[Set task]
Copy exactly the lines from the start of the data below through the one that carries "return float(EYE + ray(px, py)[2]*D)", and only those.

┄┄┄┄┄┄┄┄┄┄

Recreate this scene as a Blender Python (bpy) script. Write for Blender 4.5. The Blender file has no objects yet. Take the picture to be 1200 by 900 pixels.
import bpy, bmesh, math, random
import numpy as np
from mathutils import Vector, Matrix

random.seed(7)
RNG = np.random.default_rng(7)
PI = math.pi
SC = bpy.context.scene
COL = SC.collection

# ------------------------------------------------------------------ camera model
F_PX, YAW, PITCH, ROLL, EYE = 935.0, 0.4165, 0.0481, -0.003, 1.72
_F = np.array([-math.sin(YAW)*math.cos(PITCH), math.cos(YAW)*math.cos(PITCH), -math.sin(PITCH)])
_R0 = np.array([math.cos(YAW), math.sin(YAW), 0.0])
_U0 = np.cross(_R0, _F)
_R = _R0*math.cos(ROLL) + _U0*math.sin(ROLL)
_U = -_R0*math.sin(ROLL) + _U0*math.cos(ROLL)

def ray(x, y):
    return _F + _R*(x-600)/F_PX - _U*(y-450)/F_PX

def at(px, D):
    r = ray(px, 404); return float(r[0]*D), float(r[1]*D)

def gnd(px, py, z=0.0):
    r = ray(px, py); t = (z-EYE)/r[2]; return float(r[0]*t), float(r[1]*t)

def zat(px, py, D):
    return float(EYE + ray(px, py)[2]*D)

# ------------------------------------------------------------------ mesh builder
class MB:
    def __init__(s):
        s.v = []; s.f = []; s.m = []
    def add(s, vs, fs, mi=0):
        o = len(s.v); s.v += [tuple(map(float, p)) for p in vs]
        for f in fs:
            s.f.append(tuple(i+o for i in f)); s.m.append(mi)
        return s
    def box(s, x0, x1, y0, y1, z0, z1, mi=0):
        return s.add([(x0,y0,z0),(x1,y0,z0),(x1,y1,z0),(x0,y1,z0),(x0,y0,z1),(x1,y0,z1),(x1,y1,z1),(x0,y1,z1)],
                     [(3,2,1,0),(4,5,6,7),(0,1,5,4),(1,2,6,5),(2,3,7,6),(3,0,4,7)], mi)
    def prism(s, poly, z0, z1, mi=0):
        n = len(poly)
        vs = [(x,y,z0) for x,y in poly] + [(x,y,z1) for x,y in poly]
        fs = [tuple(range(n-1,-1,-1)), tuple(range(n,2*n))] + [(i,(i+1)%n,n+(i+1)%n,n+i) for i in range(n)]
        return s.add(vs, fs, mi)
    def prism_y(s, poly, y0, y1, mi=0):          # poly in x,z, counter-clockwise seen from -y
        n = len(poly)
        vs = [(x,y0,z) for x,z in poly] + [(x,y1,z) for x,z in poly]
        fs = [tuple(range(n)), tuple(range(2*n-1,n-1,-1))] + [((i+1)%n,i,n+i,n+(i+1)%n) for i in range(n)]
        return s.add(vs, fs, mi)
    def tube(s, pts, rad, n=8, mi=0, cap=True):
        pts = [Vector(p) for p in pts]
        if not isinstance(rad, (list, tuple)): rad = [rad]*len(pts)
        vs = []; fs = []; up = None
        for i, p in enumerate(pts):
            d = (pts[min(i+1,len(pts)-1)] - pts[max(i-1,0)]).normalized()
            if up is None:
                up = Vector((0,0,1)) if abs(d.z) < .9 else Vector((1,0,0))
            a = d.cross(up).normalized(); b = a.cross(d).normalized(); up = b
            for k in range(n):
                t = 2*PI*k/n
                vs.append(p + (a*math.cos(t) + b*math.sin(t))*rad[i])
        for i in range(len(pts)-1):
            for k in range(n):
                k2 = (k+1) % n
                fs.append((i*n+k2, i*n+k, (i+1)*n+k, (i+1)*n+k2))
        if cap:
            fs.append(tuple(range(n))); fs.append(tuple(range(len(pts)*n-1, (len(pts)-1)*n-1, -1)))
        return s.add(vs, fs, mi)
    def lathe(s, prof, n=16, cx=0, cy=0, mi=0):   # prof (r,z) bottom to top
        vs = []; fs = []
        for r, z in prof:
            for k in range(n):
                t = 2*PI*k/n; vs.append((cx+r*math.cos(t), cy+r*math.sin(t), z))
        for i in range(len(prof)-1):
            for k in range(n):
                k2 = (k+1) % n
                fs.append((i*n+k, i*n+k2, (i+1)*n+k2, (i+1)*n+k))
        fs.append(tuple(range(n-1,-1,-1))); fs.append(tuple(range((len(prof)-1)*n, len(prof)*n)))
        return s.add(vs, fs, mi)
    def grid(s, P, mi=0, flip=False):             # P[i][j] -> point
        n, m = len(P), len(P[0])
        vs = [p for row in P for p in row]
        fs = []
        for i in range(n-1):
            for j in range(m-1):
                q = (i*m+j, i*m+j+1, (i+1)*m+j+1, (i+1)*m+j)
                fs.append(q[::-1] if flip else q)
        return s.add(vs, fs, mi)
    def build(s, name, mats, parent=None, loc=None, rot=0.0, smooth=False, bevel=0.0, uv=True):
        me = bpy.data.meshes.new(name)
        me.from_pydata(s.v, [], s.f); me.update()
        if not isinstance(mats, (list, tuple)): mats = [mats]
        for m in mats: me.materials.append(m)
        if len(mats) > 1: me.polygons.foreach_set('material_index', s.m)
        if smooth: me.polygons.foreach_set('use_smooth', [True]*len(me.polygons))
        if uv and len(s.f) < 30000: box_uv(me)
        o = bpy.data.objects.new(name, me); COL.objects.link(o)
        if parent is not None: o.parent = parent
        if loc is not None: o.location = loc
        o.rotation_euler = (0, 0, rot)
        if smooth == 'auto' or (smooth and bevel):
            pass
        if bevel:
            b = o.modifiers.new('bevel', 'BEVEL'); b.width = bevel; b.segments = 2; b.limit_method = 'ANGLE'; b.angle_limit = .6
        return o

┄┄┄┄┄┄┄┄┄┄

[Completed exercise]
Recreate this scene as a Blender Python (bpy) script. Write for Blender 4.5. The Blender file has no objects yet. Take the picture to be 1200 by 900 pixels.
import bpy, bmesh, math, random
import numpy as np
from mathutils import Vector, Matrix

random.seed(7)
RNG = np.random.default_rng(7)
PI = math.pi
SC = bpy.context.scene
COL = SC.collection

# ------------------------------------------------------------------ camera model
F_PX, YAW, PITCH, ROLL, EYE = 935.0, 0.4165, 0.0481, -0.003, 1.72
_F = np.array([-math.sin(YAW)*math.cos(PITCH), math.cos(YAW)*math.cos(PITCH), -math.sin(PITCH)])
_R0 = np.array([math.cos(YAW), math.sin(YAW), 0.0])
_U0 = np.cross(_R0, _F)
_R = _R0*math.cos(ROLL) + _U0*math.sin(ROLL)
_U = -_R0*math.sin(ROLL) + _U0*math.cos(ROLL)

def ray(x, y):
    return _F + _R*(x-600)/F_PX - _U*(y-450)/F_PX

def at(px, D):
    r = ray(px, 404); return float(r[0]*D), float(r[1]*D)

def gnd(px, py, z=0.0):
    r = ray(px, py); t = (z-EYE)/r[2]; return float(r[0]*t), float(r[1]*t)

def zat(px, py, D):
    return float(EYE + ray(px, py)[2]*D)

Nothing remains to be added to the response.